As scenarios like that are increasingly accepted, some experts are warning that cellular car phones pose new safety risks for fleet drivers. At the recent convention of the National Association of Fleet Administrators, for instance, Merrell Dow fleet manager Steven Schultz said that mobile phones may be "as common as air conditioning" within five years. However, Schultz cautioned, drivers should always pull off to the side of the road to conduct phone conversations. The mental aspect of phone calls could be dangerously distracting, Schultz warned, as when "a sales manger chews (a driver) out on the phone," upsetting the driver emotionally.
Charles Butler of the American Automobile Association concurred with Schultz, adding that voice actuated equipment not requiring the receiver to be held might be less of a problem. But Butler agreed that any conversation should be held only after stopping by the side of the road.
Already, a "hands-free" cellular model allowing a caller to operate the phone without removing the handset has been introduced by AT & T, the communications conglomerate whose Bell Laboratories invented cellular technology back in the 1940s. One of the biggest of many suppliers in the U.S. market, AT & T also offers at least two other sophisticated models featuring easy-to-read LED displays lighted status indicators (they limit the phone user to pre-designated service providers). Additionally, the firm has plans to test a new voice-activated cellular technology that would allow a caller to touch a button, say 'Call Joe Smith,' and then simply wait as the car-phone dials Smith's number.

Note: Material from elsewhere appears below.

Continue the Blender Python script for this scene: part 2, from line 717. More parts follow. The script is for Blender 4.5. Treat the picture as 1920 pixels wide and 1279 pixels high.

Meanwhile, AT&T cellular phones have found their way into Harry Hammond's fleet-sales cars, and into the small-fleet operation of Leonard Robin, an advertising executive in Los Angeles. Robin has installed the AT&T "hands-free" model in his four personal cars, as well as in vehicles operated by several of his 35 employees.
"Cellular phones have increased my efficiency by 100 to 150 percent," Robin says enthusiastically. "They're probably the single best business tool I've ever more across."
Like Chevrolet's Hammond and Schultz of Merrell Dow, Robin believes that phones in business cars are here to stay.